Na prática, há um cabo-de-guerra desgastante, que confunde a própria opinião pública. Afinal, quem dá a palavra final no PSB da Paraíba? Qual o verdadeiro grau de influência do deputado Gervásio Maia e, mais ainda, qual o seu nível de articulação com expoentes da cúpula nacional socialista em Brasília, onde muitas decisões são tomadas, ou impostas, à revelia de lideranças regionais e estaduais? Para fontes que são, realmente, próximas de João Azevêdo e lhe demonstram lealdade nos posicionamentos administrativos e político-administrativos, essas questões precisam ser esclarecidas com certa urgência – e cabe ao próprio governador dirimi-las, como estratégia para evitar desagregação nas hostes sob sua chefia. É certo que, por algum tempo, já este ano, outros socialistas paraibanos, que são ligados ao governador, abraçaram o movimento pró-candidatura própria, a exemplo do secretário Tibério Limeira, que preside o diretório municipal em João Pessoa ou a ex-deputada Pollyanna Dutra, que foi candidata ao Senado. Mas suas falas não passaram ideia de radicalização, muito menos de confronto com o reconhecimento da liderança natural de Azevêdo, que se fortaleceu no segundo mandato ao presidir o Consórcio Interestadual do Nordeste e integrar o Conselho da Federação, dividindo mesa com o presidente da República, Luiz Inácio Lula da Silva.
Já faz algum tempo que o deputado estadual Adriano Galdino, presidente da Assembleia Legislativa do Estado e um dos líderes de destaque do Republicanos, tem alertado João Azevêdo para fazer valer sua posição como um dos maiores líderes da Paraíba na conjuntura atual e impor voz de comando perante liderados, sob pena de vir a ser traído lá na frente, mais precisamente em 2026, quando cogita disputar uma cadeira no Senado Federal, ao lado do deputado federal Hugo Motta. “O governador precisa ter um partido para chamar de seu”, tem repetido Adriano Galdino, dando a entender que o PSB é uma espécie de miríade de interesses onde muitos se julgam donos de espaço e não combinam nem dialogam diretamente com o chefe do Executivo sobre suas ambições pessoais. Azevêdo, que tem Adriano na conta de um colaborador inestimável, atuando, mesmo, como sócio da governabilidade desenvolvida, e que foi capaz de gestos de renúncia na campanha de 2022, quando abriu mão da candidatura a vice-governador para facilitar composições, tem dito que não pretende agir como um “coronel político” e liderar na base da imposição, enfiando goela abaixo de seus aliados esboços e projetos de alternativas para chapas majoritárias – quer em 2024 nos grandes centros, quer em 2026 a nível de disputa estadual.
Para alguns aliados fiéis do governador, o problema não se trata de vestir a camisa do coronel moderno nem ditar regras como se os partidos fossem um comboio de políticos sem consciência crítica e sem direito de participação legítima nas decisões.
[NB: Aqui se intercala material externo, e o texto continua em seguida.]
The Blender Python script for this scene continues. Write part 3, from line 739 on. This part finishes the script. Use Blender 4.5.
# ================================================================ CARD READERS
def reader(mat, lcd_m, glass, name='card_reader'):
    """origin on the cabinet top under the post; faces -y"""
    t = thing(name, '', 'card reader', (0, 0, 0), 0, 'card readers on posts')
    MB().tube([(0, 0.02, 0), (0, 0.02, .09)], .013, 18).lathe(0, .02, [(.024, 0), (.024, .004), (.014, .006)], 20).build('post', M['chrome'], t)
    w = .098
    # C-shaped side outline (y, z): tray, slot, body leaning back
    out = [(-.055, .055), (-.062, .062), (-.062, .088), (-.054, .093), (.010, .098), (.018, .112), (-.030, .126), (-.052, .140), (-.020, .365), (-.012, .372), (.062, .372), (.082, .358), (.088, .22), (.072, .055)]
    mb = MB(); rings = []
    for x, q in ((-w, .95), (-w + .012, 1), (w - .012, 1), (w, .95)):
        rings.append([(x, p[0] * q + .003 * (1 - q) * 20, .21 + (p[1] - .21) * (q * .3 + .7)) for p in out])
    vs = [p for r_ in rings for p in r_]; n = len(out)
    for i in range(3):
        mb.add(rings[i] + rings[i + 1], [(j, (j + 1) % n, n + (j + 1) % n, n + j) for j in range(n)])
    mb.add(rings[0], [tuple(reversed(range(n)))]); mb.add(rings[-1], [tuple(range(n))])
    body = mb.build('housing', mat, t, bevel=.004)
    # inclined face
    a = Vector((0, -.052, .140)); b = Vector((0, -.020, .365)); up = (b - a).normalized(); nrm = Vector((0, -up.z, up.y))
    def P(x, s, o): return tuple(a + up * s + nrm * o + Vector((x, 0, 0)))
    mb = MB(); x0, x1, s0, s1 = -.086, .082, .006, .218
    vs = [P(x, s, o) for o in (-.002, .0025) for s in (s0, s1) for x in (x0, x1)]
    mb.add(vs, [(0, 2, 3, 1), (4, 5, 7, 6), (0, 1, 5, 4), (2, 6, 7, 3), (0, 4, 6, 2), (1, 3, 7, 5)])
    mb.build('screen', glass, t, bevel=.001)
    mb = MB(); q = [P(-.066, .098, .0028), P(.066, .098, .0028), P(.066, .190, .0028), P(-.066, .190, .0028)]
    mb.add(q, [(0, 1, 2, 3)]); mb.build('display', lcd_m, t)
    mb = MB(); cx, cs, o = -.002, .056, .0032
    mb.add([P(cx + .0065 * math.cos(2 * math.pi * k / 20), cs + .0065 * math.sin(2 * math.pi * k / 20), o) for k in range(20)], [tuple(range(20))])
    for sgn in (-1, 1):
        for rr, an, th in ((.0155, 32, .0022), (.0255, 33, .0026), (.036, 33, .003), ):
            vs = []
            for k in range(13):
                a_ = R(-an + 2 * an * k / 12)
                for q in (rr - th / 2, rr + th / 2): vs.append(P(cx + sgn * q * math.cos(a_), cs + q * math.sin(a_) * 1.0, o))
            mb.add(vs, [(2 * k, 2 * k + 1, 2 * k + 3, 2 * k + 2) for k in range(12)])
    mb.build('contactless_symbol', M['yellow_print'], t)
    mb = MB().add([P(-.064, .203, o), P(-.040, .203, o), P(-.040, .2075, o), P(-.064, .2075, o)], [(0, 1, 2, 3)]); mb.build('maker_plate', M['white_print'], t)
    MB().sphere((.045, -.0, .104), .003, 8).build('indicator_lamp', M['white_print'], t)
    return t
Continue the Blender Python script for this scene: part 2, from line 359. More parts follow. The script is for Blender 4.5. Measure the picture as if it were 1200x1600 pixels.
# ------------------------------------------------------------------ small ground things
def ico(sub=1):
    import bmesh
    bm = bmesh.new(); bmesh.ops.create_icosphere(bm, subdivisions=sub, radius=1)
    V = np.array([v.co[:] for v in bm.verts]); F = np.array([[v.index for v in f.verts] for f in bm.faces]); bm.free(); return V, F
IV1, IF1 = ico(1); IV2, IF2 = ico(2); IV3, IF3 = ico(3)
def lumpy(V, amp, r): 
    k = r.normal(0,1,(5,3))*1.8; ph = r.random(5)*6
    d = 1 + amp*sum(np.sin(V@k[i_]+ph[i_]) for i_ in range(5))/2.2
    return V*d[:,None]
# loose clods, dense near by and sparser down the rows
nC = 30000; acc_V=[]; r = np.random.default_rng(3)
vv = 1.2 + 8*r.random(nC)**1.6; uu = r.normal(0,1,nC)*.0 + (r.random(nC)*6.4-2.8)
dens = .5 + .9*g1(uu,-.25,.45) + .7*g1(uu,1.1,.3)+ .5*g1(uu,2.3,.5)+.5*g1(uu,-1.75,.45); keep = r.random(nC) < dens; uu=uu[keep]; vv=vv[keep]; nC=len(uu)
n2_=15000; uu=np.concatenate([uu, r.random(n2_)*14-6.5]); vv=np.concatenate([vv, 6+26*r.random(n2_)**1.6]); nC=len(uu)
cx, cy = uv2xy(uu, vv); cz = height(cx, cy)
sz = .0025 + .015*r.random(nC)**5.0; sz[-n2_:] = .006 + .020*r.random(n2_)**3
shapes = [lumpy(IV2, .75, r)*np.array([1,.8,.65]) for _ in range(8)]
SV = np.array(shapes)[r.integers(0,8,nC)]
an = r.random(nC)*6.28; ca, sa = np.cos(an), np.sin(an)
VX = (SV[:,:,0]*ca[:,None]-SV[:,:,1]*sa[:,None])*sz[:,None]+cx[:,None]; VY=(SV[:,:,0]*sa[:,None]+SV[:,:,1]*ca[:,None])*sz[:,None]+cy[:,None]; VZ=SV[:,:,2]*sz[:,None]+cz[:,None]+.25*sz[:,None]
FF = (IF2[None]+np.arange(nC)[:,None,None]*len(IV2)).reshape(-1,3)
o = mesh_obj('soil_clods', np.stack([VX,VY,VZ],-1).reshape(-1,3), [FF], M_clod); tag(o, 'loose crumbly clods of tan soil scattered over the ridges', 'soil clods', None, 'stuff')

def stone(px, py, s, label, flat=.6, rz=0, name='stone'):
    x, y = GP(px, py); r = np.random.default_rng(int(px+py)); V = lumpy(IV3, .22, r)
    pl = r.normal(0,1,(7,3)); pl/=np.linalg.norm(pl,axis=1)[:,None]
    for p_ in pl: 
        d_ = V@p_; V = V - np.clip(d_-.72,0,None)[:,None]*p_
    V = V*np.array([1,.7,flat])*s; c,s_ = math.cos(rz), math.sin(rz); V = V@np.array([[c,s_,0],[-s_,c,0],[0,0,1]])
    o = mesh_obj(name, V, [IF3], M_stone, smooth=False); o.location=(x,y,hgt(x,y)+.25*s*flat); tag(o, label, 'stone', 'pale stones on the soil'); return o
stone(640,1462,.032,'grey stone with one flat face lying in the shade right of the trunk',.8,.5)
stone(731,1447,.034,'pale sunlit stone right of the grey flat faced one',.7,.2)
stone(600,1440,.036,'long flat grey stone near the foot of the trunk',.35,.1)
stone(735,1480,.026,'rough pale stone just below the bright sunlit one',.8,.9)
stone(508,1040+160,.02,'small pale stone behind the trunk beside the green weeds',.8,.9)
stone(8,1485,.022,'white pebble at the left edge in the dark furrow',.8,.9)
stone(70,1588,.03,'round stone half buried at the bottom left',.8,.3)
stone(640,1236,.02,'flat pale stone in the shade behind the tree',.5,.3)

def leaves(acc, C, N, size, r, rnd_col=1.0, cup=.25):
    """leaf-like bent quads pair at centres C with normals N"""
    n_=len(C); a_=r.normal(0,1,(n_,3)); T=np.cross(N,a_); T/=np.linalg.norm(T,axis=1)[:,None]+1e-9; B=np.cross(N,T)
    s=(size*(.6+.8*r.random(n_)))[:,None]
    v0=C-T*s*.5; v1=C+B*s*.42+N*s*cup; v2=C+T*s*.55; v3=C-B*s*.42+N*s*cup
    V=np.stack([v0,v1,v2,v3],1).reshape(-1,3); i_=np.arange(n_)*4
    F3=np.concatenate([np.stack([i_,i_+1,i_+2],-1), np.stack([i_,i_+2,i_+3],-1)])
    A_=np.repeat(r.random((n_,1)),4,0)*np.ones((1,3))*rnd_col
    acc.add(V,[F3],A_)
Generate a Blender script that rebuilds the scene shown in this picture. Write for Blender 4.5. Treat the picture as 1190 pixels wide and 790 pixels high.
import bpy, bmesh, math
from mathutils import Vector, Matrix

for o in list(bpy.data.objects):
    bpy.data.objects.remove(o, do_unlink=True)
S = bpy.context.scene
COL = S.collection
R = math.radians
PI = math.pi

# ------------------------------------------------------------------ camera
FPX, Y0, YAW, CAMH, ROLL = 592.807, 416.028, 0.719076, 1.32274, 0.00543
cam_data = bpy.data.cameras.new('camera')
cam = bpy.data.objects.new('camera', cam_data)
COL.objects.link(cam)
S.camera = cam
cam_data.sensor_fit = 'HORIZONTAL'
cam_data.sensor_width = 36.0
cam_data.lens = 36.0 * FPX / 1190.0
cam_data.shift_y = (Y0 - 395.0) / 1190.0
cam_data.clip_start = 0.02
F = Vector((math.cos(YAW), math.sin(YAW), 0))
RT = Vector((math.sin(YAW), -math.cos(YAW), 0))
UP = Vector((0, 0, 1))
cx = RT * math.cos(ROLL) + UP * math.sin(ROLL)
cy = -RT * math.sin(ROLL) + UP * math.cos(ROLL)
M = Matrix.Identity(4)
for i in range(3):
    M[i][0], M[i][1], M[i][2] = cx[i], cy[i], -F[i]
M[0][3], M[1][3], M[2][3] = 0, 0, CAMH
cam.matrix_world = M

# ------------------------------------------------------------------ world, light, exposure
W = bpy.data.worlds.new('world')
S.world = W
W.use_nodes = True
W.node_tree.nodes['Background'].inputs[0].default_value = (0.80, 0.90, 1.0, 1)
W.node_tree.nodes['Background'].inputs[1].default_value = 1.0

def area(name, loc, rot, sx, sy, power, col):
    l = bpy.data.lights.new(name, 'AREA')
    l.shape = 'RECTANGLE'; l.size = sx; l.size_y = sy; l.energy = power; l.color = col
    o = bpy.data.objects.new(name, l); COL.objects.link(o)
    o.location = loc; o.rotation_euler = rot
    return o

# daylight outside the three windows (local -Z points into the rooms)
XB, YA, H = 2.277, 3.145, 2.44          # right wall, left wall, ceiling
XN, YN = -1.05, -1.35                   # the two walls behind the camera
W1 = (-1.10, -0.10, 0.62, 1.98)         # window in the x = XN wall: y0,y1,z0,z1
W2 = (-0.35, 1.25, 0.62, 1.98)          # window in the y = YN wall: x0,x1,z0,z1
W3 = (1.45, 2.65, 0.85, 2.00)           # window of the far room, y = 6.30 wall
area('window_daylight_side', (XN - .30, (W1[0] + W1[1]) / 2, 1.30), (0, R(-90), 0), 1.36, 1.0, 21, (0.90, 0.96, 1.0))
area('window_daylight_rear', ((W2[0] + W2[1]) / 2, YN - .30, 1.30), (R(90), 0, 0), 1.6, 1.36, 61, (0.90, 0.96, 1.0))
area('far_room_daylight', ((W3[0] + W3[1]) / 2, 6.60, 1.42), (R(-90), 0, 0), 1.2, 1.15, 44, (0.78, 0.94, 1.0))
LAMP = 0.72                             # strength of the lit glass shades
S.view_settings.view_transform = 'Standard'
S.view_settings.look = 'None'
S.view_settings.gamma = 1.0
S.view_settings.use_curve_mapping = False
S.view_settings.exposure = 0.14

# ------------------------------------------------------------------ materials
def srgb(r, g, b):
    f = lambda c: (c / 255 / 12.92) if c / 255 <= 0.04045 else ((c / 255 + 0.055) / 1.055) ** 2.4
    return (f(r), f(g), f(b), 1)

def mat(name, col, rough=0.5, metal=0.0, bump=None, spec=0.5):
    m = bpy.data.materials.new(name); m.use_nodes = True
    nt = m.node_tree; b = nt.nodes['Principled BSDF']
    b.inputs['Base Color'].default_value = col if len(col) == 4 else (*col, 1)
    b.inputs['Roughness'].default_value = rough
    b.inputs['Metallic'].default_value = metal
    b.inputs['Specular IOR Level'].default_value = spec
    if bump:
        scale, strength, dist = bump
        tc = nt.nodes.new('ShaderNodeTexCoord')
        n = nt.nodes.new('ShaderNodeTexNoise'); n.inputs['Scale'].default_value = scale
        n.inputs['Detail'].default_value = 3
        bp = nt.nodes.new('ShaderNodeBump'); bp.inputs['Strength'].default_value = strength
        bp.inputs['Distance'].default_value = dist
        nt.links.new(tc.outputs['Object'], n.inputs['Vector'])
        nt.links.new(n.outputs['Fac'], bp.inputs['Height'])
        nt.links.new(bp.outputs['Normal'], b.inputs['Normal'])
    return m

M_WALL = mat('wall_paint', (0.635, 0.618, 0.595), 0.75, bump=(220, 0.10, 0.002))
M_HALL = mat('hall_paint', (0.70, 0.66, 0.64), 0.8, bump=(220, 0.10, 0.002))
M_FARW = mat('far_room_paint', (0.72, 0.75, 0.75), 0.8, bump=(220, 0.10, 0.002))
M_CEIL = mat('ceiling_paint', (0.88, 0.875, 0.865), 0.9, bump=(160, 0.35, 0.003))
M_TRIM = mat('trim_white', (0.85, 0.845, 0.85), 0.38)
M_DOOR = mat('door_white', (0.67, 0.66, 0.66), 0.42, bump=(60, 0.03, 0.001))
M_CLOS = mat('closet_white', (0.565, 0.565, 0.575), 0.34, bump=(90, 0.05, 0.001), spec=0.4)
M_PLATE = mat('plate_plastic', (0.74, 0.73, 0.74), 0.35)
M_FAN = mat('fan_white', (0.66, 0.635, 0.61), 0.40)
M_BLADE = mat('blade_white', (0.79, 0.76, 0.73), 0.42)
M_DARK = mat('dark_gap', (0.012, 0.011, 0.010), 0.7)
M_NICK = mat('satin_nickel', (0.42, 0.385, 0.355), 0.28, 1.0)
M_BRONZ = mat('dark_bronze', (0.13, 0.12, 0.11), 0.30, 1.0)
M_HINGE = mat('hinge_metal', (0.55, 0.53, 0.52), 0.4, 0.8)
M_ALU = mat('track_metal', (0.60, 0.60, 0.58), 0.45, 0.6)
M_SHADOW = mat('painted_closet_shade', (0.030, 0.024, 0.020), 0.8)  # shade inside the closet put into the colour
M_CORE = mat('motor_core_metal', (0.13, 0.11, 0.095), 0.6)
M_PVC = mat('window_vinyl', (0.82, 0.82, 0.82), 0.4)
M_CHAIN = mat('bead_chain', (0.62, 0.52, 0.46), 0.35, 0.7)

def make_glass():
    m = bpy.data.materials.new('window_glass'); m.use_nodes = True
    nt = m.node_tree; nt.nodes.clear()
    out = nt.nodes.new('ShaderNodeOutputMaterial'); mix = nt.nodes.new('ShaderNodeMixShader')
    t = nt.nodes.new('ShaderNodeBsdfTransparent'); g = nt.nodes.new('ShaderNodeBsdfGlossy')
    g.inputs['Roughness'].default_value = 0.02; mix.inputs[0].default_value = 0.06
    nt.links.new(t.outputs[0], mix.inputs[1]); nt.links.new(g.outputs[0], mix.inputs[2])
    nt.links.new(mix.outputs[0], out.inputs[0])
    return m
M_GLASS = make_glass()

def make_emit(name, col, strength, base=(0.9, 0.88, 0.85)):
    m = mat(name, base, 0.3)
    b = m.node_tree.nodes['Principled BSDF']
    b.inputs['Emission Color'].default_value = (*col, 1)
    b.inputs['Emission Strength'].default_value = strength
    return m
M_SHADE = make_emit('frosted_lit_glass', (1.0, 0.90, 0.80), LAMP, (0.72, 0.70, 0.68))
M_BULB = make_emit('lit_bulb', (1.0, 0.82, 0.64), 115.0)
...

Mas está em jogo a capacidade do próprio governador construir, em ambiente democrático, compartilhado, o peso da sua liderança política, fazendo-se reconhecido e admirado por um séquito de aliados que ora pontificam no Partido Socialista Brasileiro ora cerram fileiras em partidos considerados “da base de sustentação”, a exemplo do Republicanos e do Progressistas. Se optar pela inação ou pela complacência absoluta, o chefe do Executivo corre seriamente o risco de ser tragado pela voragem dos acontecimentos e de perder espaços valiosos num cenário em que tem emergido como líder triunfante. A escolha final, naturalmente, cabe a João Azevêdo. Mas esta, também, é a hora da verdade para ele definir se cogita, ou não, perseverar na atividade política, onde, até aqui, tem sido bem sucedido. Fora daí, resta-lhe abreviar uma carreira que poderia reservar-lhe, ainda, surpresas extraordinárias no seu currículo.